By some reports (speakers of Russian correct me here) a passable translation of "Sputnik" is "co-traveler," in the sense of "one who travels alongside." There's a whole art to scientific designation -- the choosing of terms for what we create, or discover -- but that old familiar name seems doubly apt. In one sense it's appropriate for the basketball-sized piece of machinery that became the first, fifty years ago, to travel alongside the earth; in another, for the meaning it holds today.

image:Dan Mogford
In an age when the thermosphere is crowded with weather and communication relays, space shuttles, even mechanical detritus, it's worth taking a moment to reflect on what Sputnik really was: the first artificial satellite.
Though of course it was also much more. For one thing, it was terror.
"Somewhere over our heads, beeping triumphantly, was an electronic ball which had been launched and constructed behind the Iron Curtain," recounts Stephen King in his semi-autobiographical *Danse Macabre.* He's reliving the moment when the manager of the movie theatre where he sat as a child watching *Earth Versus the Flying Saucers* stopped the show to inform the assembled audience of popcorn-throwing adolescents that, horror of horrors, the bad guys had beaten us into space. "The manager stood there for a moment longer, looking out at us as if he wished he had something else to say but could not think what it might be . . ."
The master of so many of our nightmares (I still dream about the Overlook Hotel on occasion, and I read that book when I was nine) was himself initiated into anxiety by the stepping of Mother Russia into orbit. No wonder; Sputnik was ostensibly a scientific enterprise, but its larger mission -- one it accomplished with grim effectiveness -- was to show the U.S. how easily the U.S.S.R. could overfly our land. Lookee here, Sputnik announced to every backyard radio operator tuned in to its 40 MHz beep, let's just say the next one is carrying a hydrogen bomb. What's to stop us from dropping it on your city? Or yours? Or yours . . . ?

image:FlyingSinger
That was then. The flying saucers never showed up (though we're working on it); eternal enemies are now, if not exactly chummy, at least no longer sworn opponents in a tug-of-war game with the world. The global thermonuclear exchange I grew up fearing, in which the U.S. and Soviet Union would sterilize the planet's surface and, for all we know, end life in the universe, never occurred; that "choice of nightmares," (to borrow Conrad's phrase) is over. To be sure, paramount among our concerns is still the nuclear device, this time made small enough to fit inside one of those suitcases waiting quietly by the check-in line at Grand Central Station. We have our own nightmares -- but Sputnik is not among them.

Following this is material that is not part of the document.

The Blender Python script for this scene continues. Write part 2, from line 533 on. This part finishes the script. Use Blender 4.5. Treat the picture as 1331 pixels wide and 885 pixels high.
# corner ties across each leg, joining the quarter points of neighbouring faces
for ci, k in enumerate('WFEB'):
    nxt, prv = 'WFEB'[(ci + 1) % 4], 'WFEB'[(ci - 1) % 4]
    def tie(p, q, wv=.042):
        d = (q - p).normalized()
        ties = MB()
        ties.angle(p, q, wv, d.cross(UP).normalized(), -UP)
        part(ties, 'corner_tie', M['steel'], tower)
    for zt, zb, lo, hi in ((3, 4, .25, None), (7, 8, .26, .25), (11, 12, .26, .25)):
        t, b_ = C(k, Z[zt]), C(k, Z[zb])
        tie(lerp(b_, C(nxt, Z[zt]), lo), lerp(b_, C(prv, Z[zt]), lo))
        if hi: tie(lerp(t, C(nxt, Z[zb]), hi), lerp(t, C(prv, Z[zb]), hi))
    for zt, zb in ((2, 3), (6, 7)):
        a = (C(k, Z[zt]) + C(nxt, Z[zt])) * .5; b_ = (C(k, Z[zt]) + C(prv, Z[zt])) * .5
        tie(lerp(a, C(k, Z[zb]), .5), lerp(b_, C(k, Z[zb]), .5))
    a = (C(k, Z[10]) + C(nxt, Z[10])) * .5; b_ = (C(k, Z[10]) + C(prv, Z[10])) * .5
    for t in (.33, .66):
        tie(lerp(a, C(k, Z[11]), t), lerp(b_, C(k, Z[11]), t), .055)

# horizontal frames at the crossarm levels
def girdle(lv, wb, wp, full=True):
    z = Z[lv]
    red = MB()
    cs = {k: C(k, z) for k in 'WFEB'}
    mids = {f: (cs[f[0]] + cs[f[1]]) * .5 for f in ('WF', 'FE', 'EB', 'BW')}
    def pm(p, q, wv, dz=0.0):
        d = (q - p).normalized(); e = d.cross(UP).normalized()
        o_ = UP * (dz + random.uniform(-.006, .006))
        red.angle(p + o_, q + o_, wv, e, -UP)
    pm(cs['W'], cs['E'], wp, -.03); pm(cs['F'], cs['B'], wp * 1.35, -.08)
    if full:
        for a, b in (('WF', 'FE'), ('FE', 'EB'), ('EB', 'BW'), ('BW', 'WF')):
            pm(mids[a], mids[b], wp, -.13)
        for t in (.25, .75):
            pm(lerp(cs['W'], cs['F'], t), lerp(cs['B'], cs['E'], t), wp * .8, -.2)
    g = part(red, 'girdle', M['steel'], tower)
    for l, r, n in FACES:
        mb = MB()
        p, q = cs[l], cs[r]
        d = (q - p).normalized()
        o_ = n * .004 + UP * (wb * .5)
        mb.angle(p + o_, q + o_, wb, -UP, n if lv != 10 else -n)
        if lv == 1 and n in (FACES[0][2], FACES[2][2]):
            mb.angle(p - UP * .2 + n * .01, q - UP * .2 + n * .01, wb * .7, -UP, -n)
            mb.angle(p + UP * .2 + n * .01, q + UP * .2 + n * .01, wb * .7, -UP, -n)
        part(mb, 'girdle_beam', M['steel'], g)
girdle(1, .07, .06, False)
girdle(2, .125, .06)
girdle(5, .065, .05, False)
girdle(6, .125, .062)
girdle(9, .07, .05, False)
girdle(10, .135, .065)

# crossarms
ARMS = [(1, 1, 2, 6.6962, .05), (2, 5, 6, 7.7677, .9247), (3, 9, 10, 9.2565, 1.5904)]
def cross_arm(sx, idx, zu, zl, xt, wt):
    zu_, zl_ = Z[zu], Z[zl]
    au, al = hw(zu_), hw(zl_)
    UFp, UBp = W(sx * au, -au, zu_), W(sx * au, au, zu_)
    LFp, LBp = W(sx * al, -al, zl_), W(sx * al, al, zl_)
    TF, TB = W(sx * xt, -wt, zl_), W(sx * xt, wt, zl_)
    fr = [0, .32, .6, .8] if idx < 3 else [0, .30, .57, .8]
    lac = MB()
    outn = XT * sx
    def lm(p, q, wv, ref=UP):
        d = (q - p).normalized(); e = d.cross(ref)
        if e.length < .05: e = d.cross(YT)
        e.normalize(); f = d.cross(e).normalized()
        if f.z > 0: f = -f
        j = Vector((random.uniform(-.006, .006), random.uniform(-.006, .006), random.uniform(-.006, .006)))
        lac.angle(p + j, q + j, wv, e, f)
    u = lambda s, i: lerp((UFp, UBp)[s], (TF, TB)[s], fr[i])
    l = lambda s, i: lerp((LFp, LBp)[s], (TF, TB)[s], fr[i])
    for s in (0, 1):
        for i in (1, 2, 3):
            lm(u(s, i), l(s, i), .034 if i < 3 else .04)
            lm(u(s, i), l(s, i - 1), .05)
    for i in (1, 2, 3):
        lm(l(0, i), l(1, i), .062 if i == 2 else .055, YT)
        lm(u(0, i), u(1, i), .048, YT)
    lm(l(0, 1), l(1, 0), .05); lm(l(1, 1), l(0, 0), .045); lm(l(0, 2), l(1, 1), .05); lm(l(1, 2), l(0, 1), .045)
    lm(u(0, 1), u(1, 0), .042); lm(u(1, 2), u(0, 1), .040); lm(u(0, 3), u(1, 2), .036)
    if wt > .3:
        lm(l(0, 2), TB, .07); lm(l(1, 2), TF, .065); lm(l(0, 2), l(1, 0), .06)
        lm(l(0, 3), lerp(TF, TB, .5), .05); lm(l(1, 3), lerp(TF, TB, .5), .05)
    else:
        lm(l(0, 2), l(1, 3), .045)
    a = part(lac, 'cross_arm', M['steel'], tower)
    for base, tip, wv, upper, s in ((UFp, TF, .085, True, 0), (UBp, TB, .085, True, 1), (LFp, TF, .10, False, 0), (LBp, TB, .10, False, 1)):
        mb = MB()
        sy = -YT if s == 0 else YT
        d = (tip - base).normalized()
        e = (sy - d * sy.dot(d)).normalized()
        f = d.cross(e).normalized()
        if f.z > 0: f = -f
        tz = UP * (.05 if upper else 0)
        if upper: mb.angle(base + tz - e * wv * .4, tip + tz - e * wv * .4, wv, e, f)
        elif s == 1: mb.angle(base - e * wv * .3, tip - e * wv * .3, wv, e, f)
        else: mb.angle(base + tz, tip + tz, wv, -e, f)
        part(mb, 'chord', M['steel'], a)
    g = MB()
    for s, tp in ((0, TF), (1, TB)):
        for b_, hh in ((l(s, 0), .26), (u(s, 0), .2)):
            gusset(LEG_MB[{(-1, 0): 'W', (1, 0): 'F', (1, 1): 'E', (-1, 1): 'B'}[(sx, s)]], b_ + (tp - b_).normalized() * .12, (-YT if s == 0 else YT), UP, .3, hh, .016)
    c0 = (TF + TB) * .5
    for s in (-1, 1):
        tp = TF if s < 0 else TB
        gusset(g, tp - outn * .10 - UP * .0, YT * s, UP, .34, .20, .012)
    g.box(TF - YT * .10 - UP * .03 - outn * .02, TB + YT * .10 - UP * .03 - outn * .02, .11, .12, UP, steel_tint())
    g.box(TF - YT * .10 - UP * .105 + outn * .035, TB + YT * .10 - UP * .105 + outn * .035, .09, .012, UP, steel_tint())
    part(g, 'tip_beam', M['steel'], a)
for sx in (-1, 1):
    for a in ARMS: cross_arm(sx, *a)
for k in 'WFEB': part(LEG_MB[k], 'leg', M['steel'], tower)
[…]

The Space Race, that is, did not lead to destruction: it led to discovery. Steve Garber, NASA History Web Curator, puts it bluntly: "The Sputnik launch also led directly to the creation of National Aeronautics and Space Administration." If not for Sputnik, would we have been motivated enough to create Explorer I, and discover the magnetic belts that wrap our planet? Without the unfortunate dog Laika, the first mammal to rise into orbit, would we have sent mammals named Bowman and Lovell around the moon in '68? Would we have sent others to walk on it in '69? Would we have built the Hubble? The ISS? Really?

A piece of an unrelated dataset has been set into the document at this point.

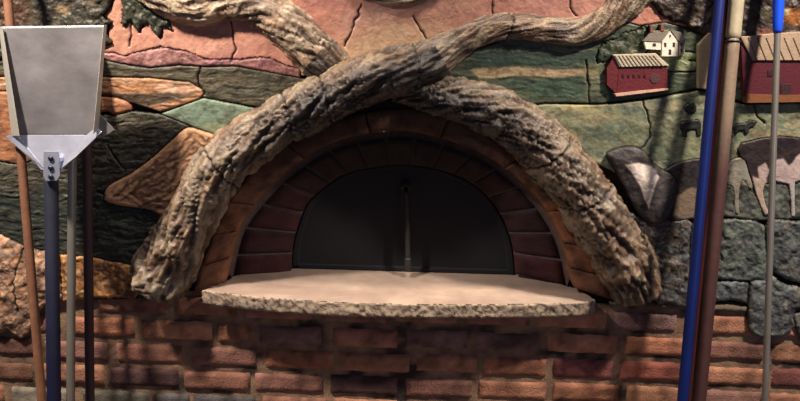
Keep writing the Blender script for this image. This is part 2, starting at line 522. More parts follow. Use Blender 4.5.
def sdf(poly, X, Y):
    P = np.asarray(poly, float); Q = np.roll(P, -1, 0)
    d = np.full(X.shape, 1e9); ins = np.zeros(X.shape, bool)
    for (x1, y1), (x2, y2) in zip(P, Q):
        ex, ey = x2 - x1, y2 - y1; L = ex * ex + ey * ey
        if L < 1e-9: continue
        t = np.clip(((X - x1) * ex + (Y - y1) * ey) / L, 0, 1)
        d = np.minimum(d, (X - x1 - t * ex) ** 2 + (Y - y1 - t * ey) ** 2)
        if y1 != y2:
            c = ((Y >= min(y1, y2)) & (Y < max(y1, y2))) & (X < x1 + (Y - y1) * ex / (y2 - y1))
            ins ^= c
    d = np.sqrt(d)
    return np.where(ins, -d, d)


def sdf_box(poly, pad=14):
    P = np.asarray(poly); out = np.full(GU.shape, 20.)
    i0 = np.searchsorted(gu, P[:, 0].min() - pad); i1 = np.searchsorted(gu, P[:, 0].max() + pad)
    j0 = np.searchsorted(gv, P[:, 1].min() - pad); j1 = np.searchsorted(gv, P[:, 1].max() + pad)
    if i1 > i0 and j1 > j0:
        out[j0:j1, i0:i1] = np.minimum(sdf(P, GU[j0:j1, i0:i1], GV[j0:j1, i0:i1]), 20)
    return out


def blob(cu, cv, ru, rv, a=0, soft=.35, w=True):
    X = (WU if w else GU) - cu; Y = (WV if w else GV) - cv; ca, sa = math.cos(math.radians(a)), math.sin(math.radians(a))
    d = np.sqrt(((X * ca + Y * sa) / ru) ** 2 + ((-X * sa + Y * ca) / rv) ** 2)
    return sstep(1 + soft, 1 - soft, d)


def area(pts, soft=1.5, warp=.4):
    P = np.asarray(pts, float)
    X = GU + (WU - GU) * warp; Y = GV + (WV - GV) * warp
    out = np.zeros(GU.shape)
    i0 = np.searchsorted(gu, P[:, 0].min() - 10); i1 = np.searchsorted(gu, P[:, 0].max() + 10)
    j0 = np.searchsorted(gv, P[:, 1].min() - 10); j1 = np.searchsorted(gv, P[:, 1].max() + 10)
    d = sdf(P, X[j0:j1, i0:i1], Y[j0:j1, i0:i1])
    out[j0:j1, i0:i1] = sstep(soft, -soft, d)
    return out


def line(pts, w=1.0, warp=0):
    P = np.asarray(pts, float)
    i0 = np.searchsorted(gu, P[:, 0].min() - 6); i1 = np.searchsorted(gu, P[:, 0].max() + 6)
    j0 = np.searchsorted(gv, P[:, 1].min() - 6); j1 = np.searchsorted(gv, P[:, 1].max() + 6)
    X = GU[j0:j1, i0:i1]; Y = GV[j0:j1, i0:i1]
    X = X + 1.2 * (vnoise(X / 5, Y / 5, 71) - .5) * 2; Y = Y + 1.2 * (vnoise(X / 5, Y / 5, 75) - .5) * 2
    d = np.full(X.shape, 1e9)
    for (x1, y1), (x2, y2) in zip(P[:-1], P[1:]):
        ex, ey = x2 - x1, y2 - y1; L = ex * ex + ey * ey
        t = np.clip(((X - x1) * ex + (Y - y1) * ey) / L, 0, 1)
        d = np.minimum(d, np.hypot(X - x1 - t * ex, Y - y1 - t * ey))
    out = np.zeros(GU.shape); out[j0:j1, i0:i1] = np.exp(-(d / w) ** 2)
    return out


def streak(cols, su, sv, seed=0, ang=0):
    """brushed mixture of several glazes"""
    ca, sa = math.cos(math.radians(ang)), math.sin(math.radians(ang))
    X = WU * ca + WV * sa; Y = -WU * sa + WV * ca
    n = fbm(X / su, Y / sv, seed, 4); n = sstep(.22, .78, n) * (len(cols) - 1)
    cs = [np.array(c) / 255. for c in cols]
    out = np.zeros(GU.shape + (3,)) + cs[0]
    for k in range(1, len(cs)):
        out = mix(out, cs[k], np.clip(n - (k - 1), 0, 1))
    return out


def lay(c, m, col): return mix(c, np.array(col) / 255., m)


shapes = []   # (name, polygon, color array, height, edge round px, roughness relief array, label)


def shape(name, pts, col, h=.020, rnd=3.0, rel=None, label=None, sm=True, gap=.2):
    P = spline(pts, 6, True) if sm else np.array(pts, float)
    shapes.append(dict(name=name, poly=P, col=col, h=h, rnd=rnd, rel=rel, label=label, gap=gap))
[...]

The space race is ended now, but the promise it initiated remains. And significantly, it is now an international promise. The Chinese are targeting a moon landing within a decade, and looking at their own habitable satellite. The first Malaysian astronaut will be teaming up with a Russian cosmonaut and an American astronaut soon (the first female commander of the ISS) -- onboard the International Space Station. If we in the U.S. ever get our financial house in order, there is still that moon/Mars initiative sitting on the table somewhere at NASA (President Bush may not have mentioned it since the unveiling, and people I speak with at NASA have grave reservations, but that's another story). Our future in the sky is sketchy, but with distinct patches of illumination.
So here's to the beeping, sky-crossing pioneer -- and here's to a reconsideration of its meaning. Where novel technology once horrified us, it has ultimately united us in common purpose. Science can still bring us together, perhaps most especially where other cultural systems fail, in an international spirit of discovery.
For all humanity's rough edges, exploring the universe is what we do. We are all co-travelers.